It is unfortunate that current account (C/A) balance of the country is deteriorating almost consistently. According to the latest data released by the State Bank on 20th December, 2017, current account deficit has surged by 91 percent or dollar 3.059 billion to reach dollar 6.43 billion during July-November, 2017 as compared to dollar 3.371 billion in the same period of last year. A detailed analysis revealed that cumulative deficit of goods, services and income soared by 26 percent to stand at dollar 16.166 billion during the first five months of the current fiscal year as against dollar 12.784 billion in the same period of last year. With dollar 9.788 billion of exports and dollar 21.88 billion of imports, country’s goods’ deficit rose to dollar 12.093 billion in July-November of FY18 as against dollar 8.992 billion in the corresponding period of last year.
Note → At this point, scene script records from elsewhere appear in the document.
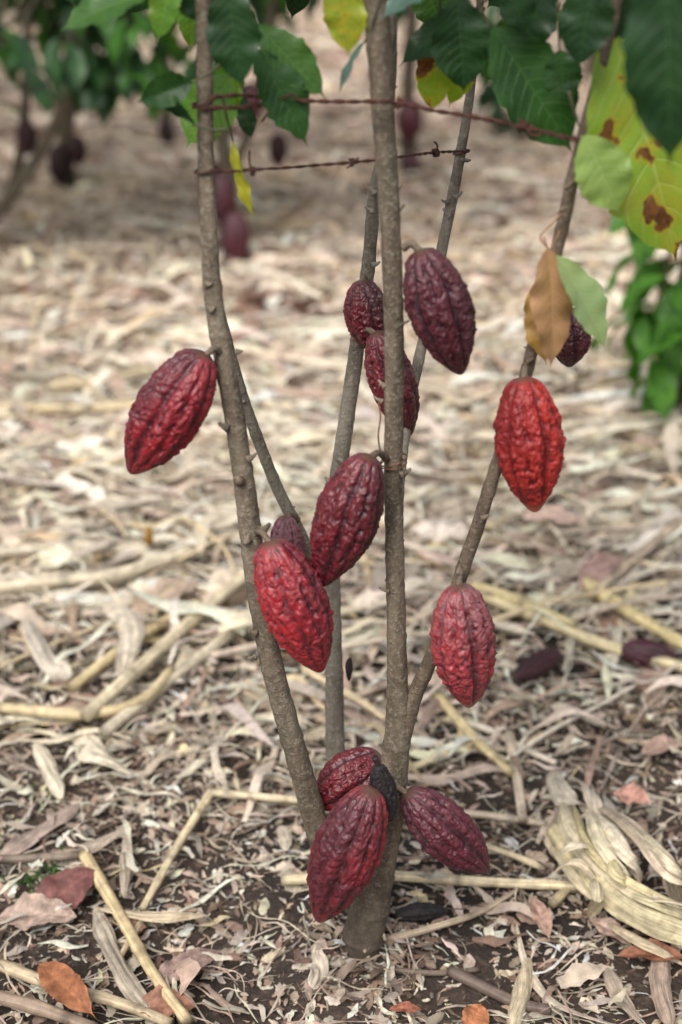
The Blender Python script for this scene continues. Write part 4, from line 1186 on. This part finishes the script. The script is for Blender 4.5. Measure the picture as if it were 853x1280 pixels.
far_tree(gC.x, gC.y, 'blurred cacao tree right behind the left stem with purple pods',
         [([tuple(gC), sx(285, 240, gC.y), sx(276, 140, gC.y), sx(268, -40, gC.y)], .03), ([sx(284, 235, gC.y), sx(320, 130, gC.y), sx(350, -50, gC.y)], .018)], (-.1, gC.y + .3, 1.04, .85, .6, .26), 103, 567, L=(.09, .18))
far_pod(295, 300, gC.y - .08, 74, 38, 'plum', 'big blurred purple pod near the ground behind the left stem')
far_pod(278, 250, gC.y - .05, 70, 34, 'plum', 'dark blurred pod just above the big purple one')
far_pod(262, 228, gC.y, 60, 26, 'plum', 'narrow dark blurred pod beside the left stem')
far_pod(312, 128, gC.y, 50, 36, 'plum', 'dark blurred pod behind the knot of the upper wire')
far_pod(348, 188, gC.y + .5, 44, 24, 'faint', 'dark blurred pod hanging right of the yellow shrivelled leaf')
gD = G(512, 232)
far_tree(gD.x, gD.y, 'blurred cacao tree mostly hidden by the main stem', [([tuple(gD), sx(510, 120, gD.y), sx(520, -40, gD.y)], .035)], (.6, gD.y + .2, 1.12, 1.1, .7, .36), 104, 445, L=(.09, .18))
far_pod(512, 152, gD.y - .1, 56, 34, 'plum', 'blurred mauve pod right of the main stem above the lower wire')
far_pod(516, 208, gD.y - .1, 40, 20, 'plum', 'small dark blurred pod below the lower wire')
gE = G(208, 190)
far_tree(gE.x, gE.y, 'distant blurred cacao tree left of the left stem', [([tuple(gE), sx(206, 100, gE.y), sx(200, -30, gE.y)], .035)], (-1.2, gE.y, 1.1, 1.2, .8, .5), 105, 459, L=(.09, .18))
far_pod(208, 168, gE.y - .1, 40, 22, 'faint', 'tiny blurred dark pod low on the distant tree at left')
# shrub and sapling
gS = G(622, 182)
far_tree(gS.x, gS.y, 'small blurred green shrub seen right of the slim stem', [([tuple(gS), (gS.x, gS.y, .2), (gS.x + .02, gS.y, .42)], .015)], (gS.x, gS.y, .35, .14, .14, .28), 106, 70, cat='shrub', name='shrub', group=None, L=(.10, .18))
gR = G(845, 548)
far_tree(gR.x, gR.y, 'bright green leafy sapling at the right edge', [([tuple(gR), (gR.x + .01, gR.y, .3), (gR.x - .01, gR.y, .62)], .016)],
         (gR.x + .05, gR.y, .40, .13, .14, .24), 107, 190, mat=BL3, cat='sapling', name='sapling', group=None, L=(.09, .18))
# rows beyond
rd = random.Random(5)
row_lab = ['in the middle of', 'at the left of', 'at the right of']
k = 0
for yy, row in ((6.4, 'third'), (9.0, 'fourth'), (11.8, 'fifth'), (14.8, 'last')):
    for xx in np.arange(-6.6 if yy < 10 else -7.8, 7.5, 2.4):
        x = xx + rd.uniform(-.35, .35) + (.9 if k % 2 else 0); y = yy + rd.uniform(-.4, .4)
        k += 1
        hgt = 1.1 if yy < 8 else 1.2
        far_tree(x, y, 'blurred dark leafy cacao tree in the %s planted row behind' % row, [([(x, y, 0), (x + rd.uniform(-.1, .1), y, .6), (x + rd.uniform(-.3, .3), y, 1.2)], .04), ([(x, y, 0), (x + rd.uniform(-.3, .3), y + .1, .7), (x + rd.uniform(-.5, .5), y, 1.3)], .03)],
                 (x, y, hgt, .95, .7, .42), 200 + k, 130, group='dark cacao trees of the %s row behind' % row, L=(.26, .42))

# heap of pinkish dead leaves far behind
mb = MB()
n = 26; c = G(345, 404)
pp = np.stack([rng.normal(c.x, .055, n), rng.normal(c.y, .08, n)], -1)
sc = R_(n, .08, .16)
mb.add(*ribbons(pp, sc, sc * .4, R_(n, .02, .09), R_(n, 0, .15), rng.normal(0, .4, n), rng.normal(0, .5, n), rng.normal(0, .6, n), R_(n, -.1, .1), np.tile(np.array([[.33, .21, .16]]), (n, 1)) * R_(n, .7, 1.2)[:, None], K=10, taper=2.1))
place('leaf_heap', mb, M['deadleaf'], 'blurred heap of pinkish brown dead leaves behind the left stem', 'leaf heap')

# few green seedlings in the soil
mb = MB()
for (px, py, n) in ((45, 1108, 26), (70, 1095, 14), (60, 1003, 10), (472, 1195, 0), (60, 1120, 12)):
    c = G(px, py)
    for _ in range(n):
        x = c.x + random.gauss(0, .014); y = c.y + random.gauss(0, .014); z = float(H(x, y))
        a = random.uniform(0, 6.28); l = random.uniform(.012, .035)
        d = Vector((math.cos(a), math.sin(a), random.uniform(.4, 1.5))).normalized() * l
        s = Vector((-math.sin(a), math.cos(a), 0)) * .0018
        p0 = Vector((x, y, z + .005)); p1 = p0 + d * .6; p2 = p0 + d + Vector((0, 0, -.3 * l))
        mb.add(np.array([p0 - s, p0 + s, p1 - s, p1 + s, p2 - s * .1, p2 + s * .1]), np.array([[0, 1, 3, 2], [2, 3, 5, 4]]))
tag(obj('grass', mb.mesh('grass'), LM['mid']), 'tiny green grass seedlings sprouting at the left', 'grass', kind='stuff')

# ------------------------------------------------------------------ light
w = bpy.data.worlds.new('World'); S.world = w; w.use_nodes = True
nt = w.node_tree; bg = nt.nodes['Background']
sky = nt.nodes.new('ShaderNodeTexSky'); sky.sky_type = 'NISHITA'; sky.sun_disc = False
SE, SR = R(52), R(205)
sky.sun_elevation = SE; sky.sun_rotation = SR; sky.air_density = 1.0; sky.dust_density = 2.0; sky.ozone_density = 1.0
hs = nt.nodes.new('ShaderNodeHueSaturation'); hs.inputs['Saturation'].default_value = .35
nt.links.new(sky.outputs[0], hs.inputs['Color']); nt.links.new(hs.outputs[0], bg.inputs[0])
bg.inputs[1].default_value = .15
sd = bpy.data.lights.new('sun', 'SUN'); sd.energy = 3.8; sd.angle = R(36); sd.color = (1, .95, .89)
so = bpy.data.objects.new('sun', sd); COL.objects.link(so)
dv = Vector((math.sin(SR) * math.cos(SE), math.cos(SR) * math.cos(SE), math.sin(SE)))
so.rotation_euler = (-dv).to_track_quat('-Z', 'Y').to_euler()
so.location = dv * 10

S.view_settings.view_transform = 'Standard'; S.view_settings.look = 'None'; S.view_settings.exposure = 0; S.view_settings.gamma = 1
S.render.engine = 'CYCLES'
S.cycles.use_denoising = True
S.cycles.max_bounces = 6; S.cycles.transparent_max_bounces = 8
S.render.resolution_x = 682; S.render.resolution_y = 1024
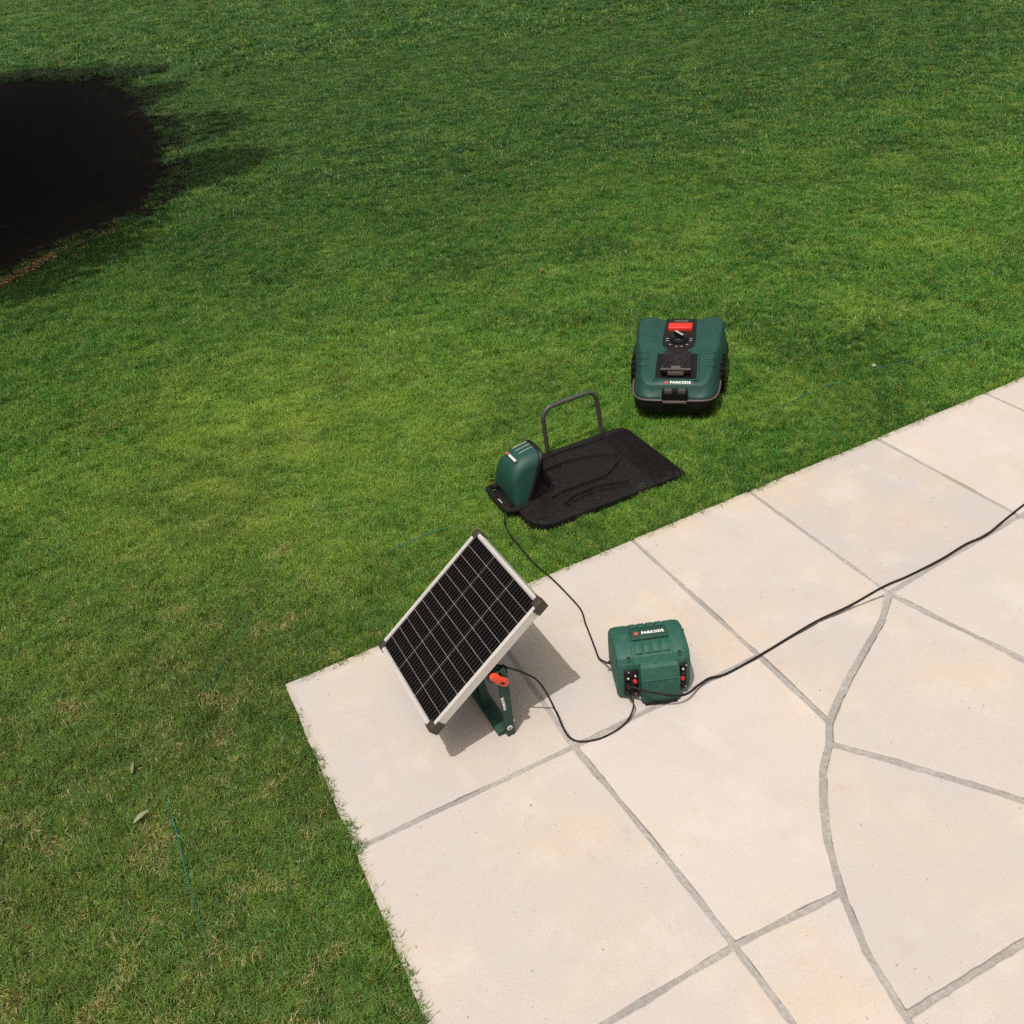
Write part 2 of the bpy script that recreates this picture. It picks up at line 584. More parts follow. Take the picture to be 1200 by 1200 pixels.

Services deficit was dollar 2 billion with dollar 2.1 billion of exports and dollar 4.2 billion of imports while income sector deficit stood at dollar 1.977 billion with dollar 256 million of receipts and dollar 2.23 billion of payments. On monthly basis, C/A deficit was dollar 1.436 billion in November, 2017 as against dollar 1.296 billion in October, 2017. It may be mentioned that current account posted a record deficit of over dollar 12 billion in FY17, up 148 percent on the back of widening trade deficit and a slowdown in remittances. If the present trend continues, current account deficit may set another record and exceed dollar 15 billion mark during FY18.

The latest data on C/A deficit is certainly disturbing for a number of reasons as it could have severe implications for the level of foreign exchange reserves of the country, value of the rupee, investor confidence, industrial and commercial activity, inflation, credit rating of the country, etc. The government has recently taken several measures to increase exports and contain imports to bridge the widening gap in the external sector. These include imposition of a regulatory duty on non-essential imports and devaluation of Pak rupee but these measures have not shown any results so far as imports have increased at double the rate of exports. The SBP has also initiated the Aasan Account Scheme for expatriates to improve the flow of remittances but, given the level of C/A deficit, these initiatives may not yield the desired results. In our view, the government needs to work harder and take the right initiatives to reverse the deteriorating trend in the current account balance. For this, exports have to be increased considerably by improving the growth rate of economy and letting the rupee find its true value in the market freely in order to increase Pakistan’s competitiveness in the international market. Imports have to be curbed so that their growth rate is less than exports’. It is good to see, however, that the official and unofficial rates of the rupee against dollar are almost identical after the recent devaluation. This will improve the flow of remittances through the banking channels and serve to increase home remittances. The problem with the present government is that it does not want to undertake bold and harsh measures before the next elections in order to avoid unpopularity. Such a short-term approach is not helpful to preserve the country’s external solvency on a lasting basis and accelerate the growth process with monetary stability in the country.